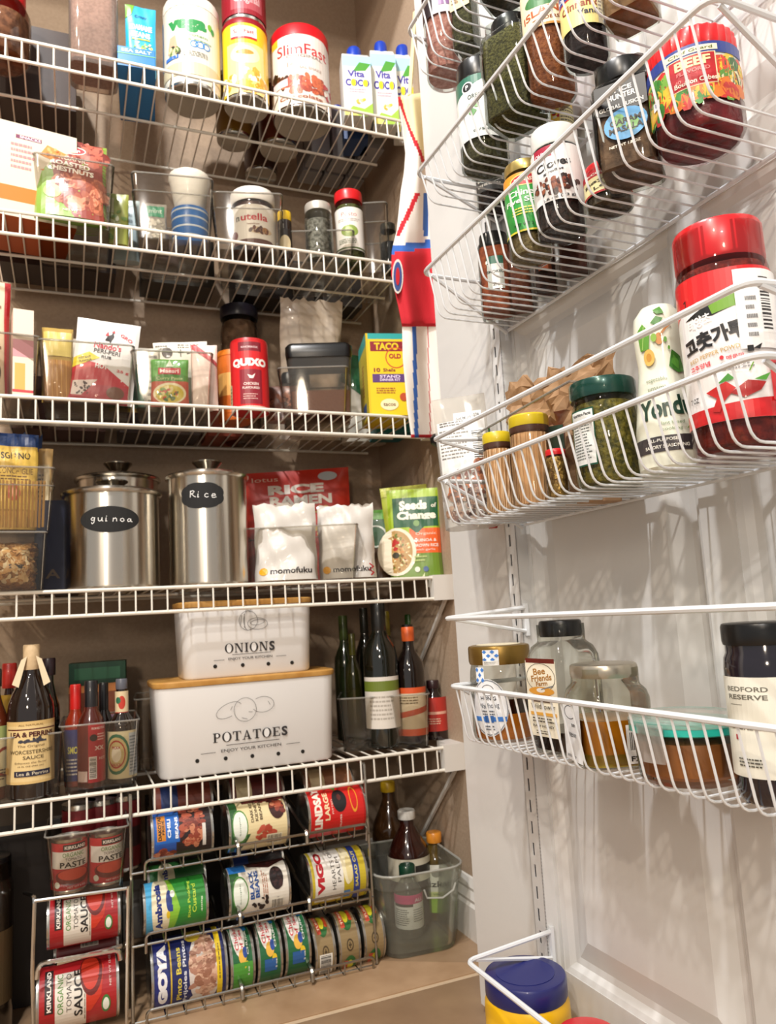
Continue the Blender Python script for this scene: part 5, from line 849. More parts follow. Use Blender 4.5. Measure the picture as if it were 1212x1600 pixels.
store_box('smaller white metal box printed ONIONS, stacked on the POTATOES box', sp[0], 1.30+.055, S5+pz+.0005, sp[3]*2*1.02, .11, sp[4]+.012, R(0), 'ONIONS', [
    ('s', [ell(.49, .78, .07, .14), ell(.49, .78, .035, .14, 60, 300), ell(.56, .73, .075, .085, rot=20), ell(.56, .75, .055, .035, rot=20), [(.47, .91), (.48, .97), (.50, .91), (.52, .96)], [(.44, .86), (.43, .72)], [(.46, .88), (.46, .68)]], .0007, LINE)], [(.23, .16), (.44, .15), (.64, .14), (.83, .13)])
SAU = [(.90, 0), (1, .01), (1, .55), (.94, .62), (.60, .72), (.42, .80), (.38, .98)]
def sauce(lab, sp, glass, capc, cap=(.82, 1, .46), labels=(), prof=SAU, group=None, off=0, capname='cap', n=2):
    return bottle('sauce_bottle', lab, 'bottle', sp, prof, glass, cap=cap, capm=capc if not isinstance(capc, str) else mat(capc, .35, coat=.3), labels=labels, group=group, off=off, capname=capname, n=n)
DKG = mat('#1a0f0a', .08, coat=.8); AMB = mat('#5a2410', .12, coat=.7)
worc = sauce('worcestershire sauce bottle with a paper-wrapped neck and cream label', spotb(11, 86, 1007, S5+.003, Y=1.300), DKG, mat('#cdb28a', .6, bump=.3, scale=120), (.83, 1.0, .36), [
    L_(.10, .50, 76, [('r', 0, 0, 1, 1, '#d9b878'), ('r', .06, .04, .97, .93, '#e3c88e'), ('r', .06, .86, .97, .88, '#5a1a14'), ('t', 'ALL NATURAL', .5, .94, .4, .03, '#8a6a3a'), ('t', 'LEA & PERRINS', .52, .79, .74, .085, '#4a1414', 0, 2), ('r', .3, .66, .75, .69, '#4a4a54'), ('k', .52, .69, .2, .03, 14, .003, ['#3a3a44']), ('t', 'The Original', .5, .60, .42, .05, '#6a5030', 0, 0), ('t', 'WORCESTERSHIRE', .52, .51, .74, .06, '#5a4a2c', 0, .3), ('t', 'SAUCE', .54, .42, .32, .055, '#4a3a24', 0, .3), ('t', 'Enhances the flavor', .5, .34, .5, .03, '#6a5030', 0, 0), ('t', '15 FL OZ (444 mL)', .5, .28, .4, .025, '#6a5030'), ('r', .24, .12, .82, .21, '#1f2038'), ('t', 'Lea & Perrins', .53, .165, .5, .05, '#e8dcc0', 0, 0), ('r', 0, .16, .12, .26, '#c9a050')], 0)],
    prof=[(.94, 0), (1, .01), (1, .55), (.97, .60), (.80, .68), (.44, .78), (.34, .84), (.32, .98)], capname='paper_neck_wrap')
wl = worc
b = MB(); r_ = .031
for s_ in (-1, 1): b.add([(s_*.006, -.012, .205), (s_*.014, -.013, .200), (s_*.026, -.020, .165), (s_*.017, -.021, .160)], [(0, 1, 2, 3)], mat('#d9c6a4', .7))
sd = b.build('paper_tail', wl, smooth=False); sd.modifiers.new('s', 'SOLIDIFY').thickness = .0008
bin_('clear bin around the worcestershire bottle, left end of the lowest shelf', *(lambda q: (q[0], 1.275+0.16/2, S5, q[1], 0.16, q[2], facecam(q[0], 1.275+.05)))(bfit(-45, 96, 1152, S5, 1.275)), .92)
sauce('brown bottle with a pale green label cut by the left edge of the photo', spotb(-34, 14, 1045, S5+.003, Y=1.310), AMB, '#3a3a34', (.86, 1, .5), [L_(.1, .56, 80, [('r', 0, 0, 1, 1, '#d9cfa8'), ('r', 0, .8, 1, 1, '#9aa86a'), ('o', .8, .4, .3, .25, .2, '#8a2c24'), ('l', .3, .1, .9, .3, 4, '#5a4a3a')])])
sauce('bottle with a red cap behind the worcestershire bottle', spotb(-2, 30, 1036, S5+.003, Y=1.375), mat('#3a1a12', .2, coat=.5), '#c02a20', (.80, 1, .75), [L_(.3, .75, 80, [('r', 0, 0, 1, 1, '#b8902c')])])
sauce('near-black bottle behind the worcestershire bottle to its right', spotb(58, 94, 1028, S5+.003, Y=1.385), DKG, '#2a1620', (.86, 1, .6))
HS = [(.90, 0), (1, .01), (1, .56), (.90, .64), (.55, .72), (.46, .78), (.44, .98)]
bin_('clear tapered bin of hot sauces, left of the white boxes', *(lambda q: (q[0], 1.275+0.15/2, S5, q[1], 0.15, q[2], facecam(q[0], 1.275+.05)))(bfit(96, 222, 1130, S5, 1.275)), .86)
sauce('hot sauce bottle with a red-sleeved neck in the tapered clear bin', spotb(100, 136, 1069, S5+.003, Y=1.335), mat('#8a2a14', .15, coat=.6), '#c8201c', (.62, 1, .5), [L_(.06, .56, 80, [('r', 0, 0, 1, 1, '#26306a'), ('t', 'SMOKE', .5, .6, .5, .14, '#d8d050', 0, 1), ('l', .2, .1, .8, .45, 5, '#d8d0c0')])], prof=HS)
sauce('red-brown sauce bottle with a black-sleeved neck and red label', spotb(121, 164, 1063, S5+.003, Y=1.305), mat('#4a1a10', .15, coat=.6), '#151316', (.60, 1, .50), [L_(.06, .60, 80, [('r', 0, 0, 1, 1, '#6a241c'), ('r', .42, 0, 1, 1, '#b3202c'), ('t', 'FROM MILD TO HOT', .72, .92, .42, .04, '#f0d8d0', 0, 1), ('e', .56, .76, .10, .06, '#2a1614'), ('l', .66, .70, .92, .84, 3, '#e8b8b0'), ('t', 'xx', .72, .58, .28, .07, '#e8c8c0', 0, 1), ('b', .44, .06, .64, .44, False, '#e8e0d8'), ('r', .10, .02, .40, .2, '#d8c0b8'), ('t', 'HOT', .8, .4, .2, .05, '#e8b8b0')], 0)], prof=HS)
sauce('black bottle leaning in behind the black-sleeved sauce', spotb(148, 176, 1066, S5+.003, Y=1.35), DKG, '#141214', (.62, 1, .55), prof=HS)
sauce('dark sauce bottle with a round green and cream label and paper neck band', spotb(168, 213, 1060, S5+.003, Y=1.318), DKG, '#5a5c66', (.90, 1, .42), [
    L_(.05, .50, 84, [('r', 0, 0, 1, 1, '#d6c9a0'), ('r', .66, .05, .98, .95, '#b9c0c4'), ('l', .68, .1, .96, .9, 12, '#6a7480'), ('e', .36, .52, .30, .40, '#c9b47a'), ('o', .36, .52, .32, .43, .16, '#2f6a4a'), ('o', .36, .52, .22, .30, .12, '#a83a2a'), ('e', .36, .52, .12, .17, '#e6dcc0'), ('t', 'PICKA', .36, .66, .2, .06, '#a8202a', 0, 1), ('t', 'SAUCE', .36, .3, .22, .06, '#a8202a', 0, 1)], 0),
    L_(.66, .88, 80, [('r', 0, 0, 1, 1, '#dcc8a0'), ('e', .5, .5, .2, .3, '#c03a2a'), ('e', .3, .6, .15, .15, '#2f6a4a'), ('r', 0, 0, 1, .08, '#a8302a')], 0, .45)], prof=[(.92, 0), (1, .01), (1, .52), (.9, .58), (.5, .66), (.42, .72), (.40, .98)])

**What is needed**
Leaving out the pictures, repeat the data above exactly.

**Written response**
Continue the Blender Python script for this scene: part 5, from line 849. More parts follow. Use Blender 4.5. Measure the picture as if it were 1212x1600 pixels.
store_box('smaller white metal box printed ONIONS, stacked on the POTATOES box', sp[0], 1.30+.055, S5+pz+.0005, sp[3]*2*1.02, .11, sp[4]+.012, R(0), 'ONIONS', [
    ('s', [ell(.49, .78, .07, .14), ell(.49, .78, .035, .14, 60, 300), ell(.56, .73, .075, .085, rot=20), ell(.56, .75, .055, .035, rot=20), [(.47, .91), (.48, .97), (.50, .91), (.52, .96)], [(.44, .86), (.43, .72)], [(.46, .88), (.46, .68)]], .0007, LINE)], [(.23, .16), (.44, .15), (.64, .14), (.83, .13)])
SAU = [(.90, 0), (1, .01), (1, .55), (.94, .62), (.60, .72), (.42, .80), (.38, .98)]
def sauce(lab, sp, glass, capc, cap=(.82, 1, .46), labels=(), prof=SAU, group=None, off=0, capname='cap', n=2):
    return bottle('sauce_bottle', lab, 'bottle', sp, prof, glass, cap=cap, capm=capc if not isinstance(capc, str) else mat(capc, .35, coat=.3), labels=labels, group=group, off=off, capname=capname, n=n)
DKG = mat('#1a0f0a', .08, coat=.8); AMB = mat('#5a2410', .12, coat=.7)
worc = sauce('worcestershire sauce bottle with a paper-wrapped neck and cream label', spotb(11, 86, 1007, S5+.003, Y=1.300), DKG, mat('#cdb28a', .6, bump=.3, scale=120), (.83, 1.0, .36), [
    L_(.10, .50, 76, [('r', 0, 0, 1, 1, '#d9b878'), ('r', .06, .04, .97, .93, '#e3c88e'), ('r', .06, .86, .97, .88, '#5a1a14'), ('t', 'ALL NATURAL', .5, .94, .4, .03, '#8a6a3a'), ('t', 'LEA & PERRINS', .52, .79, .74, .085, '#4a1414', 0, 2), ('r', .3, .66, .75, .69, '#4a4a54'), ('k', .52, .69, .2, .03, 14, .003, ['#3a3a44']), ('t', 'The Original', .5, .60, .42, .05, '#6a5030', 0, 0), ('t', 'WORCESTERSHIRE', .52, .51, .74, .06, '#5a4a2c', 0, .3), ('t', 'SAUCE', .54, .42, .32, .055, '#4a3a24', 0, .3), ('t', 'Enhances the flavor', .5, .34, .5, .03, '#6a5030', 0, 0), ('t', '15 FL OZ (444 mL)', .5, .28, .4, .025, '#6a5030'), ('r', .24, .12, .82, .21, '#1f2038'), ('t', 'Lea & Perrins', .53, .165, .5, .05, '#e8dcc0', 0, 0), ('r', 0, .16, .12, .26, '#c9a050')], 0)],
    prof=[(.94, 0), (1, .01), (1, .55), (.97, .60), (.80, .68), (.44, .78), (.34, .84), (.32, .98)], capname='paper_neck_wrap')
wl = worc
b = MB(); r_ = .031
for s_ in (-1, 1): b.add([(s_*.006, -.012, .205), (s_*.014, -.013, .200), (s_*.026, -.020, .165), (s_*.017, -.021, .160)], [(0, 1, 2, 3)], mat('#d9c6a4', .7))
sd = b.build('paper_tail', wl, smooth=False); sd.modifiers.new('s', 'SOLIDIFY').thickness = .0008
bin_('clear bin around the worcestershire bottle, left end of the lowest shelf', *(lambda q: (q[0], 1.275+0.16/2, S5, q[1], 0.16, q[2], facecam(q[0], 1.275+.05)))(bfit(-45, 96, 1152, S5, 1.275)), .92)
sauce('brown bottle with a pale green label cut by the left edge of the photo', spotb(-34, 14, 1045, S5+.003, Y=1.310), AMB, '#3a3a34', (.86, 1, .5), [L_(.1, .56, 80, [('r', 0, 0, 1, 1, '#d9cfa8'), ('r', 0, .8, 1, 1, '#9aa86a'), ('o', .8, .4, .3, .25, .2, '#8a2c24'), ('l', .3, .1, .9, .3, 4, '#5a4a3a')])])
sauce('bottle with a red cap behind the worcestershire bottle', spotb(-2, 30, 1036, S5+.003, Y=1.375), mat('#3a1a12', .2, coat=.5), '#c02a20', (.80, 1, .75), [L_(.3, .75, 80, [('r', 0, 0, 1, 1, '#b8902c')])])
sauce('near-black bottle behind the worcestershire bottle to its right', spotb(58, 94, 1028, S5+.003, Y=1.385), DKG, '#2a1620', (.86, 1, .6))
HS = [(.90, 0), (1, .01), (1, .56), (.90, .64), (.55, .72), (.46, .78), (.44, .98)]
bin_('clear tapered bin of hot sauces, left of the white boxes', *(lambda q: (q[0], 1.275+0.15/2, S5, q[1], 0.15, q[2], facecam(q[0], 1.275+.05)))(bfit(96, 222, 1130, S5, 1.275)), .86)
sauce('hot sauce bottle with a red-sleeved neck in the tapered clear bin', spotb(100, 136, 1069, S5+.003, Y=1.335), mat('#8a2a14', .15, coat=.6), '#c8201c', (.62, 1, .5), [L_(.06, .56, 80, [('r', 0, 0, 1, 1, '#26306a'), ('t', 'SMOKE', .5, .6, .5, .14, '#d8d050', 0, 1), ('l', .2, .1, .8, .45, 5, '#d8d0c0')])], prof=HS)
sauce('red-brown sauce bottle with a black-sleeved neck and red label', spotb(121, 164, 1063, S5+.003, Y=1.305), mat('#4a1a10', .15, coat=.6), '#151316', (.60, 1, .50), [L_(.06, .60, 80, [('r', 0, 0, 1, 1, '#6a241c'), ('r', .42, 0, 1, 1, '#b3202c'), ('t', 'FROM MILD TO HOT', .72, .92, .42, .04, '#f0d8d0', 0, 1), ('e', .56, .76, .10, .06, '#2a1614'), ('l', .66, .70, .92, .84, 3, '#e8b8b0'), ('t', 'xx', .72, .58, .28, .07, '#e8c8c0', 0, 1), ('b', .44, .06, .64, .44, False, '#e8e0d8'), ('r', .10, .02, .40, .2, '#d8c0b8'), ('t', 'HOT', .8, .4, .2, .05, '#e8b8b0')], 0)], prof=HS)
sauce('black bottle leaning in behind the black-sleeved sauce', spotb(148, 176, 1066, S5+.003, Y=1.35), DKG, '#141214', (.62, 1, .55), prof=HS)
sauce('dark sauce bottle with a round green and cream label and paper neck band', spotb(168, 213, 1060, S5+.003, Y=1.318), DKG, '#5a5c66', (.90, 1, .42), [
    L_(.05, .50, 84, [('r', 0, 0, 1, 1, '#d6c9a0'), ('r', .66, .05, .98, .95, '#b9c0c4'), ('l', .68, .1, .96, .9, 12, '#6a7480'), ('e', .36, .52, .30, .40, '#c9b47a'), ('o', .36, .52, .32, .43, .16, '#2f6a4a'), ('o', .36, .52, .22, .30, .12, '#a83a2a'), ('e', .36, .52, .12, .17, '#e6dcc0'), ('t', 'PICKA', .36, .66, .2, .06, '#a8202a', 0, 1), ('t', 'SAUCE', .36, .3, .22, .06, '#a8202a', 0, 1)], 0),
    L_(.66, .88, 80, [('r', 0, 0, 1, 1, '#dcc8a0'), ('e', .5, .5, .2, .3, '#c03a2a'), ('e', .3, .6, .15, .15, '#2f6a4a'), ('r', 0, 0, 1, .08, '#a8302a')], 0, .45)], prof=[(.92, 0), (1, .01), (1, .52), (.9, .58), (.5, .66), (.42, .72), (.40, .98)])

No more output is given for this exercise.